Monday, August 27, 2012

Boats Old & New

It's difficult to ignore anything combining speed, size and daring. So despite my fairly passing interest in competitive sailing and its players, I was among those captivated by the America's Cup which took place in the San Francisco Bay this weekend. On the third day of the four-day event we rode the ferry over to Pier 41 and walked to Hyde St Pier for a somewhat immersive day in old and new boat culture, with some old-and-new music thrown in for good measure. Playing tourist in our own town, the added bonus of the day was appreciating San Francisco anew.

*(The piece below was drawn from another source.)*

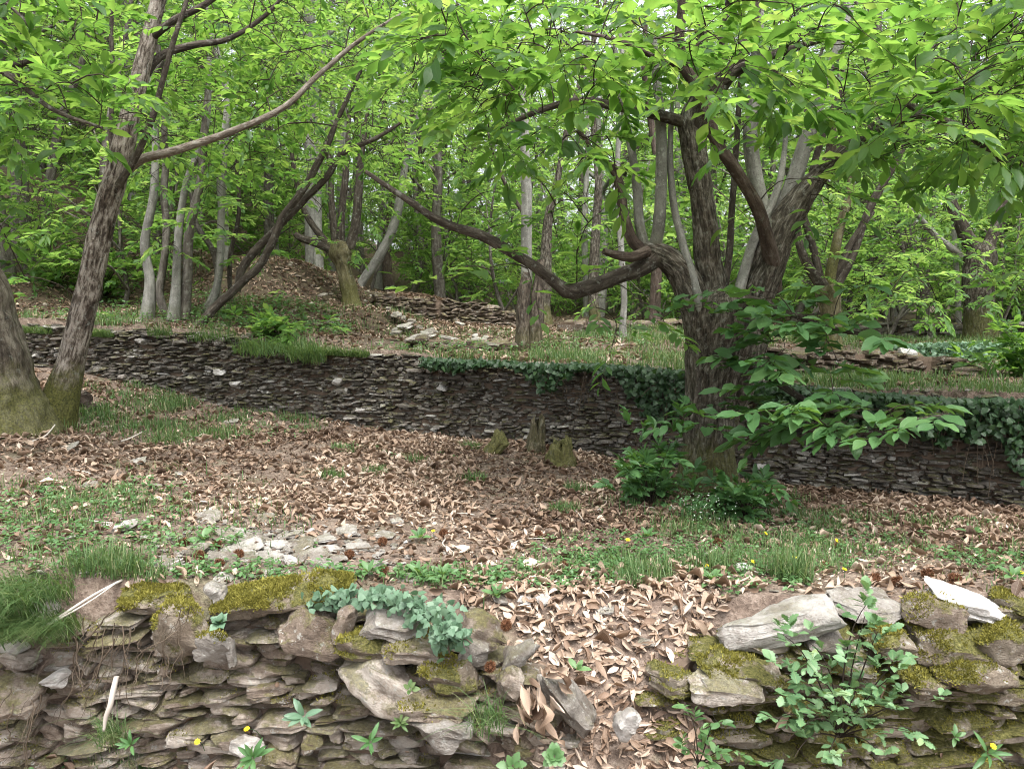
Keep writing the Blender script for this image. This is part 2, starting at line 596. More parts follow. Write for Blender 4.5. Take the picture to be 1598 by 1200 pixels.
M['tiny_white'] = simple_mat('tiny_white_petal', [(0, (.6, .62, .55)), (1, (.8, .8, .75))], .6, .2)


def ground_mat():
    k = Nodes('forest_soil')
    pos = k.n('NewGeometry').outputs['Position']
    n1, n2, n3 = k.noise(pos, 1.1, 4, .6), k.noise(pos, 9, 4, .65), k.noise(pos, 55, 3, .65)
    f = k.math('ADD', k.math('MULTIPLY', n2, .6), k.math('MULTIPLY', n3, .4))
    col = k.ramp(f, [(.3, (.06, .043, .034)), (.48, (.15, .112, .088)), (.62, (.27, .215, .175)), (.74, (.42, .36, .31))])
    gr = k.math('MULTIPLY', k.step(k.math('ADD', k.math('MULTIPLY', n1, .7), k.math('MULTIPLY', n2, .3)), .52, .64), .6)
    col = k.mix(gr, col, k.ramp(n3, [(.3, (.03, .04, .014)), (.7, (.09, .105, .035))]))
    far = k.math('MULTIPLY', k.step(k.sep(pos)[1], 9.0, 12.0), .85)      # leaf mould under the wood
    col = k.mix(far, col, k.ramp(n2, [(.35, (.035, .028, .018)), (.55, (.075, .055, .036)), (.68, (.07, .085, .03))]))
    b = k.bump(k.math('ADD', n2, k.math('MULTIPLY', n3, .6)), .9, .04)
    return k.done(k.pbr(col, .95, .15, b))


M['ground'] = ground_mat()
M['soil'] = simple_mat('dark_soil', [(0, (.05, .037, .028)), (.35, (.12, .088, .066)), (1, (.30, .235, .185))], .95, .1, 34, bump=1.0)
# ------------------------------------------------------------------ terrain
# terrace wall across the picture: photo column, wall top, wall foot, distance
W2 = np.array([(-700, 490, 545, 12.5), (-250, 505, 560, 10.5), (60, 520, 580, 9.6), (150, 525, 592, 9.2), (250, 527, 612, 9.0), (350, 535, 636, 8.8),
               (450, 550, 648, 8.6), (550, 556, 665, 8.4), (650, 561, 682, 8.2), (800, 570, 692, 8.0), (950, 573, 716, 7.7),
               (1070, 582, 738, 7.4), (1250, 606, 760, 7.0), (1400, 618, 773, 6.7), (1598, 626, 792, 6.3), (1900, 640, 835, 5.8), (2600, 660, 900, 5.2)], float)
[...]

To add to the festivities, Hyde St Pier played host to a Sea Music Festival on Saturday and a wide array of chantey singers, balladeers, fiddlers, Maori, French and Chinese dance troupes and piratical bands could be heard amid (and on) the historic ships. As a small group of song catchers traded tunes in the middle of the deck of Balclutha, the 19th Century ship moored at the Pier, we huddled with a small bunch of race viewers on the old steel-hulled ship's bridge. Balclutha turned out to be a slightly secret but great place to view the Cup racers duking it out on the Bay. While larger crowds of fans had either gathered at Marina Green (site of the official 'race village') or sailed their own boat out on the water to watch the race from the front lines, our small crew listened to a live radio broadcast of the action as the ultra-modern wing-sailed AC45s zipped between the race gates beyond Aquatic Park. The Bay was buzzing with helicopters, Coast Guard Boats, and hundreds of more ordinary sailboats. In contrast, the AC45s looked more aeronautical than nautical with their ultra-aerodynamic sails. Surrounded as we were by such old ships, the AC45s seemed almost alien. The racing itself — strategic, athletic and subject to wind and weather — was that much more impressive.
All of this is of course a warm-up for 2013 when the teams will race even bigger boats (72 ft, is that possible?).